RENEE MONTAGNE, HOST:
There is more to New Year's Day than resolutions and hangovers. It's Bowl Day. College football fans can choose from six different Bowl games today. Commentator Frank Deford has a long view, a very long view on the state of college football.
FRANK DEFORD: It's become common for football observers, including this one, to call the All-American sport a gladiator game. This has come to the particular attention of Sarah Stroup, a Classics professor at the University of Washington, who teaches a popular course entitled War Games: Greek Athletes, Roman Gladiators, the Modern Olympics and College Football. What is especially interesting and poignant is that in this past semester, several football players took her course.
Both the professor and her football-playing students have found that, in fact, calling football a gladiator game is not just a glib analogy. For example, gladiators had coaches and very specialized trainers. They were carefully tended to by team doctors to keep them battle-ready. After all, like college football players, gladiators were valuable resources for the head coaches, who made the money that their amateur athletes did not. As one of Professor Stroup's players candidly told his tutor: I put my body in danger for other people's benefits.
Not surprisingly, gladiators were big guys who would bulk up for battle. It was another of Professor Stroup's players who himself pointed out to her that carrying fat is wise in such endeavors, because it protects your internal organs in combat or in scrimmage.
Both gladiators and football players have short careers. An average gladiator could expect to live for only three years before one of his colleagues - yes, they trained together to kill one another - would murder him. And not for nothing do the players themselves say that NFL stands for Not For Long.

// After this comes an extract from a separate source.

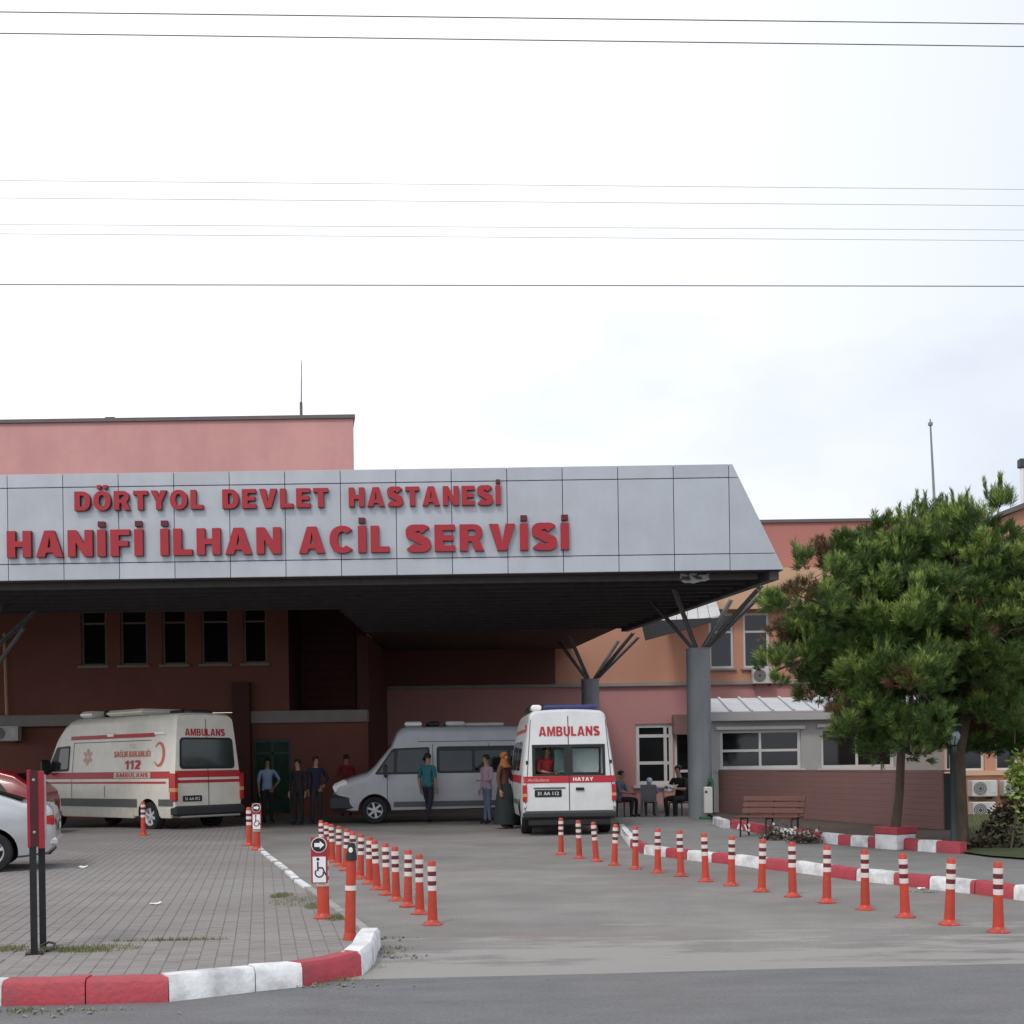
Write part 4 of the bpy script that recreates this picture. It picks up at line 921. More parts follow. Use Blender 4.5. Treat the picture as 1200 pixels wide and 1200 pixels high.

What particularly surprised me to learn is that the Romans were ashamed of their love of the blood sport, Each year, Professor Stroup asks her class to name amusements that Americans are themselves secretly ashamed of. Invariably she says three answers are common: pornography, reality shows and tabloid magazines. This year, there was suggested another American shameful delight.
Professor Stroup herself had never seen a football game before she became attached to the players taking her course. She says: They're tough on the field but I know they're scared to death a lot of the time. These boys are already a lot like gladiators. And we tolerate it. We make them a special kind of student, the student-athlete, and tolerate their thuggishness and discount the brains we are knowingly damaging, and then discard them. It is a hell, but one of our own making.
Or as the Bard had one of his wiser Romans say: The fault, Dear Brutus, is not in our stars, but in ourselves that we are underlings.
MONTAGNE: We bring you the comments of Frank Deford every Wednesday.